All recipes are for 2 servings unless noted. Oil is canola oil and salt is kosher salt.

2013-10-24

Yakiimo / roasted Japanese sweet potato

A much-beloved snack in fall and early winter. When I was a child, a vendor pushing a cart filled with blackened rocks and reddish-purple sweet potatoes would come around the neighborhood, chanting, "Roasted sweet potatoes! Rock-roasted sweet potatoes!" in a slow, time-honored cadence. If you started to get ready (asking parents to pitch in some cash) when you first heard the chant, the vendor would be near your house by the time you dashed out the front door. The man at the cart would dig through the rocks and find some big, beautiful sweet potatoes, wrap them in newspaper and hand them to his young customer. The warmth and the mellow smell were so rewarding, and needless to say the sweet taste was a big hit after running back to the house. Later the cart became a small truck and the chant was replaced with a recorded voice on a loudspeaker, but the melody was still the same. I wonder if those vendors are still coming around the neighborhood. Yakiimo is also a favorite when family or friends gather to clean up the yard and burn fallen leaves, providing a perfect place to roast these fall treats.




<Ingredients>


Satsumaimo Japanese sweet potatoes


<Directions>
1.
Start heating the oven to 150-160 C (approx. 300-320 F).

2.

Wash satsumaimo, and wrap in foil without drying surface.

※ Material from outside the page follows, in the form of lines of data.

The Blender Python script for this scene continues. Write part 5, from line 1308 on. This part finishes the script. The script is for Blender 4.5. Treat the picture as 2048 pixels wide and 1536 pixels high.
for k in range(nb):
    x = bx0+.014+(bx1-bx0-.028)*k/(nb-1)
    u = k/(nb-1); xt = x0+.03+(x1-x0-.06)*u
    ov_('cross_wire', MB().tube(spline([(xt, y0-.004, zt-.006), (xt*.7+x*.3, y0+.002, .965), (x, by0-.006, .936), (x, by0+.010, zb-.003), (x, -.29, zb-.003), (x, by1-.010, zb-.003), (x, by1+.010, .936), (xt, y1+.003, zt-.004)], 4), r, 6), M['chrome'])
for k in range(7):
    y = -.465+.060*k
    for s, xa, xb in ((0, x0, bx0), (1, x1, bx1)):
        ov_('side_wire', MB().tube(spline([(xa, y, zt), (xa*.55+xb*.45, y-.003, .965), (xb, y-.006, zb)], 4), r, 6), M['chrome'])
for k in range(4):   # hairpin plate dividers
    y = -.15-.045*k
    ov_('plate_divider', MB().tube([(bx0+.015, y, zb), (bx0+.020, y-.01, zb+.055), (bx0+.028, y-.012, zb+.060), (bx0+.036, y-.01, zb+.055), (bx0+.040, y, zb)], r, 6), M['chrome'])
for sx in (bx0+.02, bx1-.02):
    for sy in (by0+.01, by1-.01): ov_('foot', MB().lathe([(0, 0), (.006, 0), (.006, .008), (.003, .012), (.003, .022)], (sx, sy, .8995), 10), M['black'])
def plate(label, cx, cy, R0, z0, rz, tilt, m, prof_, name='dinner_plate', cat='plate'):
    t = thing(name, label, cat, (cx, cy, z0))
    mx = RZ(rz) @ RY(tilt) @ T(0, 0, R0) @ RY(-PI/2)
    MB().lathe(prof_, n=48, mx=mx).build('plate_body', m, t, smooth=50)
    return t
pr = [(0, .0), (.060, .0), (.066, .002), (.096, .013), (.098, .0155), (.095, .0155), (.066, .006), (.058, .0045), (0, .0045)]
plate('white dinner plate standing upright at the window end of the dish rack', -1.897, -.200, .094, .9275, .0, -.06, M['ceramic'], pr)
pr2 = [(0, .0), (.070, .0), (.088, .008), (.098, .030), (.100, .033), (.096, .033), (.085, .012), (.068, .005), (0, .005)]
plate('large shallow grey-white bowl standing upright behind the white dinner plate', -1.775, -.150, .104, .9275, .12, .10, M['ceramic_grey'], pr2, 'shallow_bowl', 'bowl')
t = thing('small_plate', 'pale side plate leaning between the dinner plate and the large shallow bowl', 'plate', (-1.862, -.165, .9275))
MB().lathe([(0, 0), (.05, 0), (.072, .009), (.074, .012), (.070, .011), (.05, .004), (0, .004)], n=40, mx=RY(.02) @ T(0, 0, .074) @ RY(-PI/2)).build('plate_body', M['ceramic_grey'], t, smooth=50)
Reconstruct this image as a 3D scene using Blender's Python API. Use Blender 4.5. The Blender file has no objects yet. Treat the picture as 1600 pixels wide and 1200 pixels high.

Put in the oven (oven does not need to be fully preheated to set temperature), and roast for 1-2 hours.
Roasting for 70-80 minutes is usually enough.
If unsure, check by inserting a skewer.

If time allows, leave satsumaimo in oven for another 30 minutes or so after turning it off.

3.

Serve hot.

<Notes>
  • Yakiimo is normally eaten as is. Forget about butter, Tom, and enjoy what it offers.
  • Roasting at a relatively low temperature results in the distinctive sweetness.
  • If you use rocks to mimic traditional rock-roasted sweet potatoes, enough rocks to cover sweet potatoes should be used, ideally. Some people say a 3-cm-layer of rocks at the bottom is good enough. In either case, preheat rocks in a thick-walled pot and place satsumaimo as is or wrapped with foil, and roast in the pot, covered, in oven or stovetop. 
  • When making yakiimo in a burning pile of yard debris, wrap satsumaimo in foil as above, and place them in a smoldering area of the fire. Too much heat would simply char them. 
  • Leftover yakiimo makes a great ingredient for sweets.

Recipes with yakiimo

(Last updated: September 7, 2017)

3 comments:

Anonymous said...

Hi Neco,

We love Japanese sweet potatoes in our household. We used to steam them but the texture is very touch and go or should i say hit and miss! We only discovered how delicious they were when roasted when we went to Genting Highlands, Malaysia for a holiday.

Thanks for putting up the instructions here. I had forgotten how it was done.

ren/kl

neco said...

Very welcome. Enjoy the sweet potatoes!

TJ Magsakay said...

In Japan, Yaki-imo Truck is similar to the Fish Truck in the Philippines.